++++ Dataset excerpt ++++

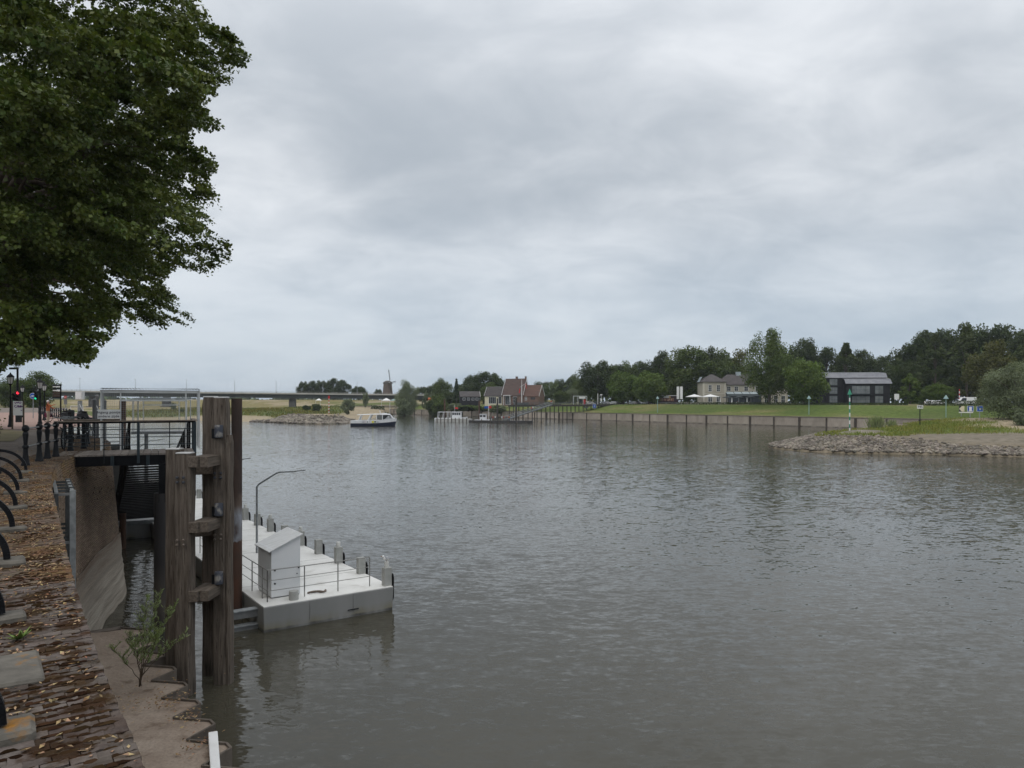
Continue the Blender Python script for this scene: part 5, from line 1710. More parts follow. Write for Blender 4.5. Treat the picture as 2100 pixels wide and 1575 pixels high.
# --- far bank, from the jetty to the right edge
BACK = 'wood behind the far bank'
T_ = [
 ('dark1', 1226, 733, -42, 76, 'big dark rounded tree right behind the jetty hut'),
 ('dark2', 1262, 744, -55, 62, 'dark tree between the jetty hut tree and the two bright maples'),
 ('mid1', 1287, 738, -64, 58, 'dull green tree rising behind the first bright maple'),
 ('dark3', 1318, 734, -62, 66, 'dark tree rising behind the pair of bright maples'),
 ('bright1', 1279, 760, -35, 62, 'bright green maple on the car park, the one nearer the jetty'),
 ('bright2', 1330, 756, -34, 66, 'bright green maple on the car park, the one nearer the food trailer'),
 ('dark2', 1357, 714, -66, 44, 'tall narrow dark tree standing above the food trailer'),
 ('mid2', 1412, 704, -52, 92, 'huge dull green tree behind the two white display boards'),
 ('dark1', 1448, 702, -74, 60, 'dark treetop just beyond the roof corner of the villa'),
 ('dark3', 1385, 742, -58, 60, 'low dark tree behind the food trailer'),
 ('sparse1', 1478, 708, -82, 56, 'thin see-through treetop above the hipped villa roof'),
 ('olive2', 1522, 712, -84, 62, 'sparse yellowish treetop above the chimney of the villa'),
 ('mid1', 1500, 730, -78, 66, 'dull green tree close behind the villa roof'),
 ('lime', 1578, 674, -33, 92, 'tallest bright tree standing in front of the villa'),
 ('bright2', 1649, 728, -33, 84, 'broad maple between the villa and the black house'),
 ('dark2', 1651, 687, 345, 60, 'dark open treetop behind the maple beside the black house'),
 ('dark1', 1608, 700, -95, 64, 'dark tree rising behind the tallest tree of the terrace'),
 ('dark3', 1695, 704, 345, 70, 'dark treetop above the left part of the black house'),
 ('spruce1', 1735, 702, 310, 66, 'dark fir-shaped tree behind the flat roofs of the black house'),
 ('dark2', 1767, 712, 345, 50, 'dark treetop beside the fir above the black house'),
 ('dark3', 1806, 722, 360, 66, 'lower dark tree behind the end of the black house'),
 ('sparse1', 1842, 724, 350, 52, 'thin tree in the gap past the black house'),
 ('dark2', 1890, 672, 300, 84, 'very tall dark tree where the high wood begins'),
 ('dark3', 1935, 664, 318, 90, 'very tall dark tree, second of the high wood'),
 ('dark1', 1990, 650, 318, 96, 'tallest dark crown of the high wood'),
 ('dark3', 2052, 654, 312, 96, 'dark crown next to the tallest of the high wood'),
 ('dark2', 2108, 668, 300, 80, 'dark crown of the high wood cut by the picture edge'),
 ('spruce1', 1918, 682, 272, 64, 'tall pointed tree with pale edges behind the small maples'),
 ('spruce1', 1982, 668, 268, 76, 'broader pointed tree standing beside the tall pale edged one'),
 ('olive1', 2036, 694, 240, 92, 'olive brown tree just behind the grey willow'),
 ('spruce1', 2112, 678, 232, 60, 'pointed tree above the grey willow at the picture edge'),
 ('dark3', 1868, 735, 290, 66, 'dark undergrowth tree beneath the high wood'),
 ('dark1', 1950, 745, 285, 80, 'dark undergrowth tree behind the white caravan'),
 ('spruce2', 1866, 768, 252, 50, 'small pointed young tree on the bank past the black house'),
 ('bright1', 1924, 786, 246, 58, 'small round tree sheltering white caravans'),
]
for a in T_:
    a = list(a)
    if a[3] < 0: a[3] = BK(a[1], -a[3])[1]
    a[4] *= 1.12
    tree(*a, group=BACK)
tree('willow1', 2092, 738, 138, 142, 'big silvery grey willow at the root of the near groyne', name='willow_tree', base=2.6)
tree('bush2', 2098, 836, 128, 44, 'low silvery willow bush in front of the big grey willow', 'bush', 'willow_bush', base=2.7)
def tuft(px, Y, h, r, n, lb):
    x, z = (px - 1050) / FX * Y, 0
    z = groyne_h(x, Y)
    t = thing('willow_bush', lb, 'bush', (x, Y, z))
    pts = np.stack([RNG.normal(0, r, n), RNG.normal(0, r, n), np.zeros(n)], -1)
    o = blades('shoots', pts, RNG.uniform(.35, 1.0, n) * h, M['pale_shoot'], None, lean=.22, wd=.035)
    o.parent = t
    st_ = MB()
    for k in range(7):
        a = 6.28 * k / 7
        st_.tube([(0, 0, -.1), (math.cos(a) * r * .6, math.sin(a) * r * .6, h * .7)], [.03, .008], 5)
    st_.build('stem', M['twig'], t)
M['pale_shoot'] = mat('pale_shoot', (.17, .21, .10), (.25, .28, .15), .8, .8, island=.3, transl=.3)
tuft(1797, 146, 2.7, .55, 420, 'wispy grey willow shoot on the groyne crest')
tuft(1829, 149, 1.7, .4, 240, 'smaller wispy willow shoot on the groyne crest')
# --- behind the jetty and the house
T_ = [
 ('mid3', 1192, 778, 420, 46, 'dull green tree far behind the jetty, next to its hut'),
 ('dark1', 1164, 772, 470, 46, 'dark wood tree seen above the jetty middle'),
 ('mid1', 1140, 777, 480, 44, 'wood tree above the house gable, rounder than its neighbours'),
 ('dark3', 1112, 779, 500, 44, 'dark wood tree directly right of the tiled house roof'),
 ('mid3', 1180, 768, 500, 40, 'taller wood tree behind the jetty hut'),
 ('willow1', 1175, 796, 380, 30, 'silvery round tree behind the jetty railing'),
 ('mid1', 1150, 800, 372, 34, 'low green bush-like tree behind the jetty railing'),
 ('dark3', 992, 757, 455, 62, 'tall poplar-like dark crown behind the brick house'),
 ('dark1', 968, 764, 460, 40, 'dark crown joined to the tall one behind the house'),
 ('dark2', 1016, 762, 462, 36, 'dark crown touching the steep house gable'),
 ('mid3', 1005, 784, 400, 44, 'lighter green tree between barn and house'),
 ('mid1', 905, 774, 440, 44, 'green tree rising behind the dark conifer'),
 ('dark3', 948, 784, 430, 44, 'dark tree behind the black barn'),
 ('dark1', 885, 788, 470, 36, 'dark tree between the willows and the conifer'),
 ('dark1', 866, 790, 480, 34, 'dark round tree next to the big willow'),
 ('mid1', 898, 806, 385, 46, 'low green tree beside the dark conifer'),
 ('dark3', 924, 800, 395, 44, 'low dark tree at the foot of the conifer'),
 ('willow2', 874, 801, 420, 18, 'pale silver young willow, narrower one of two'),
 ('willow2', 885, 804, 410, 18, 'pale silver young willow, fuller one of two'),
 ('dark2', 640, 779, 560, 30, 'leftmost crown of the group beyond the bridge'),
 ('dark1', 659, 777, 570, 34, 'second crown of the group beyond the bridge'),
 ('dark3', 684, 772, 560, 34, 'tallest crown of the group beyond the bridge'),
 ('dark2', 703, 777, 570, 30, 'last crown of the group beyond the bridge'),
 ('dark1', 622, 779, 565, 26, 'outermost slim crown of the group beyond the bridge'),
 ('dark3', 736, 790, 560, 34, 'round dark tree alone beyond the bridge'),
 ('dark1', 776, 796, 560, 20, 'small dark tree at the foot of the windmill'),
]
for a in T_: tree(*a, group='trees on the far side of the river')
tree('conifer1', 936, 775, 372, 27, 'dark pointed conifer beside the black barn', name='conifer_tree')
tree('willow1', 834, 779, 400, 48, 'big grey green willow where the far quay wall begins', name='willow_tree')
tree('bush2', 828, 814, 388, 34, 'grey green bush growing on the end of the far quay wall', 'bush', 'willow_bush')
tree('bush3', 884, 820, 352, 22, 'dark bush hanging over the far wall, the slimmer', 'bush', 'shrub', base=2.4)
tree('bush1', 897, 822, 348, 30, 'green bush hanging over the far wall beside the white boat', 'bush', 'shrub', base=2.2)
tree('bush2', 1021, 829, 306, 42, 'round bush on the bank right of the tall dark piles', 'bush', 'willow_bush', base=2.4)
tree('bush2', 932, 826, 352, 40, 'grey bush on the bank behind the white patrol boat', 'bush', 'willow_bush', base=2.8)
tree('bush1', 960, 830, 345, 56, 'low yellowish bank shrub behind the boats', 'bush', 'shrub', base=2.9)
tree('bush1', 990, 832, 335, 44, 'low yellowish bank shrub between the dark piles', 'bush', 'shrub', base=2.9)
tree('bush2', 713, 816, 375, 30, 'single round grey willow bush on the floodplain', 'bush', 'willow_bush')
tree('bush3', 648, 827, 380, 22, 'small dark bush on the floodplain by the bridge pier', 'bush', 'shrub')
tree('bush3', 628, 830, 385, 20, 'low dark bush on the floodplain, closer to the bridge pier', 'bush', 'shrub')
tree('bush2', 750, 803, 430, 14, 'slim young willow standing before the bridge', 'tree', 'willow_tree')
tree('bush2', 356, 825, 360, 12, 'small grey bush beside the far bridge pier', 'bush', 'willow_bush')
tree('bush1', 372, 838, 330, 12, 'small round bush on the green floodplain strip', 'bush', 'shrub')
tree('mid3', 74, 762, 215, 84, 'broad dark tree standing past the promenade lamps', base=4.0)
tree('mid1', 22, 772, 235, 60, 'dark tree behind the linden trunk past the promenade', base=4.0)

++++

→ Exercise details: Which lines in the data above contain "part"? Show each one.

→ The answer:
Continue the Blender Python script for this scene: part 5, from line 1710. More parts follow. Write for Blender 4.5. Treat the picture as 2100 pixels wide and 1575 pixels high.
 ('dark3', 1695, 704, 345, 70, 'dark treetop above the left part of the black house'),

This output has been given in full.